I’m at a loss here, since part of this ribbon cutting assignment hamstrings the writer by giving them a set of bland facts and saying  “Wow me.” It makes me think you have been watching a lot of Gordon Ramsay, Simon Cowell, or other rude British realty stars.

I am tempted to make things up. An alien landing, perhaps, that city leaders at the ribbon cutting are shocked by despite the prior warnings they had received from a scientist and the local sheriff to “get people off the bridge! These aliens are feeding machines, Mayor, and you’ve just filled the trough.” But no, you had to have your ribbon-cutting event, you fool. And now look who has alien eggs all over his face!

To put this in engineering terms, not all bridges are the Golden Gate.
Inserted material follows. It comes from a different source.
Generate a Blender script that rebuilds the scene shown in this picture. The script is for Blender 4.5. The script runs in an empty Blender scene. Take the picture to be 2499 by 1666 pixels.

A vast majority are workman thoroughfares not meant to be noticed. They simply get people from one place to another. Likewise with many articles – the info needs to get to those who need to know, and there isn’t much point in gussying it up unless you want to trick people into reading something they honestly don’t care about. Then they grab their pitchforks and awkwardly type angry online comments about that darn media system and all it’s stupid bias blah blah blah, and they hate you with a passion. Why do you want people to hate you so?

So in the end, I’m going to put together some basic articles on a ribbon-cutting event and the vague government collaboration thing. I could put some time into it, but you have written that this should take no more than two hours, and calling up a city engineer and taking up his time from trying to keep Fargo from flooding so I can have a nice feature piece to maybe nab me a job seems like a poor use of taxpayer dollars. It also would require me to spend some time with a that engineer, make him a central character in the article, incorporate agency cooperation facts and savings, all of which takes more than two hours and would definitely stretch your 250 word limit.

I think it would be interesting to write for an engineering firm, but I am concerned about the misconceptions concerning articles and press releases. If you expect every piece to be Golden Gate Bridge, your expectations may need some tweaking, particularly if the writer has little but 100 words of facts to go on.

Anyway, I thought you should know this before proceeding to the articles I wrote, because while they aren’t anything to send in for award season, they do what you want them to do. They get the reader from not knowing something to knowing something without confusing him. A lot of the time, that’s what we writers do, and even that is a challenge.

So enjoy the articles, and for Pete’s sake, stay off that bridge!